The fights are just as fierce and the outcomes equally crucial - but this time, more are losing battles. The proliferation of voter redistricting cases that began in the 1980s and '90s has continued on into the 21st century. But since the 2000 census, significantly fewer have succeeded in challenging districts they deemed unfair: only 22 percent have resulted in court-ordered modifications, compared with 35 percent in the 1990s.

Theories abound about what's changed. Lower-court judges, some say, have been wary of ruling in highly politicized redistricting cases since the US Supreme Court's decision in Bush v. Gore drew intense criticism as politically motivated. Others say legislators better grasp the law after three modern redistricting cycles and numerous challenges.

Republican dominance in Congress probably also plays a role, as Republicans have historically challenged districts more often than the Democrats, now the underdogs. The change also follows a series of Supreme Court cases in the 1990s that reined in redistricting that favored minority groups - coupled with the facts that in recent years more candidates of color have been elected and voting along color lines has declined, making racial discrimination harder to prove.

Whatever the cause, the trend has raised the bar for challenges following the 2000 census, making the major court battles now under way - from a Pennsylvania gerrymandering case before the Supreme Court to two minority vote-dilution cases in Boston - particularly worth watching.

"There are so many fewer cases getting serious consideration this time around that the ones that do have to stand out in some way from those we've seen over the past 30 years," says Kimball Brace, president of Election Data Services in Washington, DC.

In some ways, the Boston case, Black Political Task Force et al. v. William Francis Galvin, looks like a classic race-based redistricting fight.
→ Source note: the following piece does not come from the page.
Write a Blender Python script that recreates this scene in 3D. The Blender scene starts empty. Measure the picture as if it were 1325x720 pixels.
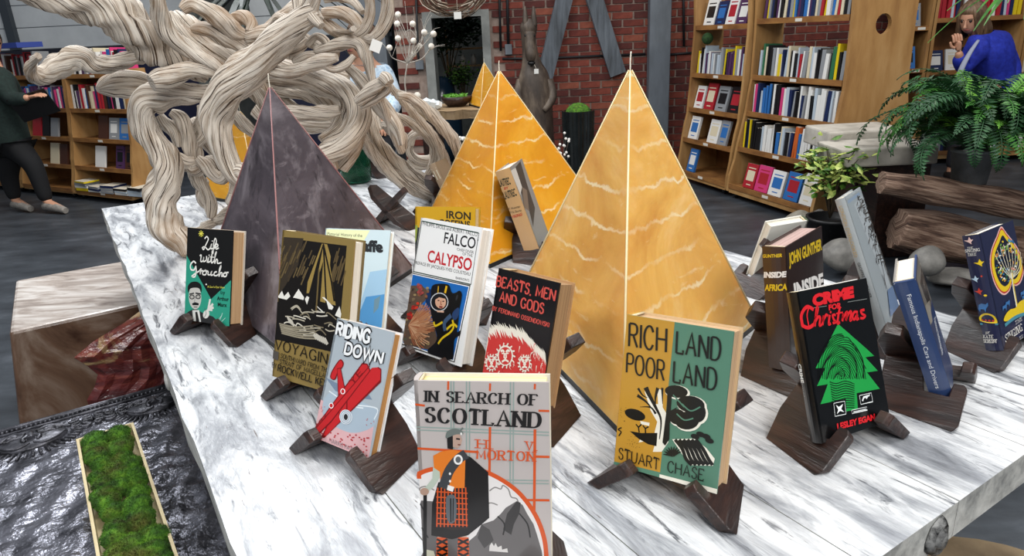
import bpy, bmesh, math, random
from mathutils import Vector, Matrix
from mathutils.geometry import tessellate_polygon
sc = bpy.context.scene
COL = sc.collection
R_ = math.radians
rnd = random.Random(7)

# ------------------------------------------------------------------ camera
FPX, PITCH, ROLL = 905.0, 19.4, -2.8
TZ, CH = 0.82, 1.40                      # table top height, camera height
cam = bpy.data.cameras.new('camera'); camo = bpy.data.objects.new('camera', cam); COL.objects.link(camo)
p_, r_ = R_(PITCH), R_(ROLL)
fw = Vector((0, math.cos(p_), -math.sin(p_))); up0 = Vector((0, math.sin(p_), math.cos(p_))); rt0 = Vector((1, 0, 0))
rt = rt0*math.cos(r_) + up0*math.sin(r_); upv = up0*math.cos(r_) - rt0*math.sin(r_)
CR = Matrix((rt, upv, -fw)).transposed()
CP = Vector((0, 0, CH))
camo.matrix_world = Matrix.Translation(CP) @ CR.to_4x4()
cam.sensor_width = 36.0; cam.lens = FPX/1325*36.0; cam.clip_end = 100; cam.clip_start = 0.02
sc.camera = camo

# ------------------------------------------------------------------ exposure, world, lights
sc.view_settings.view_transform = 'Standard'; sc.view_settings.look = 'None'
sc.view_settings.exposure = 0.0; sc.view_settings.gamma = 1.0
w = bpy.data.worlds.new('world'); sc.world = w; w.use_nodes = True
w.node_tree.nodes['Background'].inputs[0].default_value = (0.80, 0.88, 1.0, 1)
w.node_tree.nodes['Background'].inputs[1].default_value = 0.30
def area(name, loc, target, sx, sy, power, col=(1, 1, 1)):
    l = bpy.data.lights.new(name, 'AREA'); l.shape = 'RECTANGLE'; l.size = sx; l.size_y = sy; l.energy = power; l.color = col
    o = bpy.data.objects.new(name, l); COL.objects.link(o); o.location = loc
    o.rotation_euler = (Vector(target)-Vector(loc)).to_track_quat('-Z', 'Y').to_euler()
    return o
area('skylight_or_fill', (-1.6, 4.6, 4.4), (-0.6, 2.0, 0.8), 2.6, 1.6, 190, (0.95, 0.98, 1))
area('skylight_or_fill', (1.2, 0.6, 4.2), (0.3, 1.2, 0.8), 2.2, 0.9, 75, (1, 0.98, 0.95))
area('skylight_or_fill', (0.9, -2.0, 3.4), (0.1, 1.1, 0.9), 2.4, 1.2, 105, (1, .99, .97))  # front fill added on the camera side to brighten the book covers
area('skylight_or_fill', (-3.2, 0.4, 4.2), (-0.6, 1.2, 0.8), 2.0, 1.0, 80, (1, 1, 1))
area('track_light', (3.4, 3.2, 3.9), (2.4, 5.2, 0.7), 1.4, 0.5, 62, (1, 0.95, 0.88))
area('track_light', (-2.6, 5.2, 3.9), (-4.3, 7.4, 0.7), 1.6, 0.5, 85, (1, 0.96, 0.9))
area('track_light', (0.3, 5.6, 3.9), (0.3, 7.6, 1.0), 2.2, 0.4, 26, (1, 0.95, 0.9))

# ------------------------------------------------------------------ placing helpers (photo pixel -> real position)
def ray(px, py): return CR @ Vector((px-662.5, -(py-360.0), -FPX))
def PZ(px, py, z=TZ):
    d = ray(px, py); return CP + d*((z-CH)/d.z)
def PY(px, py, y):
    d = ray(px, py); return CP + d*(y/d.y)
def depth_of(P): return (P-CP).dot(fw)

# ------------------------------------------------------------------ object helpers
def tag(o, label=None, cat=None, group=None, kind=None):
    if label: o['label'] = label
    if cat: o['category'] = cat
    if group: o['group'] = group
    if kind: o['kind'] = kind
    return o
def empty(name, label=None, cat=None, loc=(0, 0, 0), rz=0, group=None):
    o = bpy.data.objects.new(name, None); COL.objects.link(o); o.location = loc; o.rotation_euler = (0, 0, rz)
    o.empty_display_size = .05
    return tag(o, label, cat, group)
def copy_tree(o, parent=None):
    c = o.copy(); COL.objects.link(c); c.parent = parent
    for ch in o.children: copy_tree(ch, c)
    return c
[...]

Plaintiffs claim it's no accident white incumbent Thomas Finneran, Speaker of the Massachusetts House, appointed two old friends to chair the House redistricting committee and redraw lines to replace three heavily black precincts in his district with three overwhelmingly white ones.

Cases of this sort have been the norm, particularly since the 1990s Supreme Court challenges clarified the impact of the 1965 Voting Rights Act on racial gerrymandering - or the redrawing of voting districts to favor a particular political or ethnic group. Invariably, defendants in such cases argue, as Speaker Finneran's counsel did, that drawing districts to protect incumbents - of any race - is as old as the country itself, and though distasteful to many, it's legal unless a state forbids it. Massachusetts does not.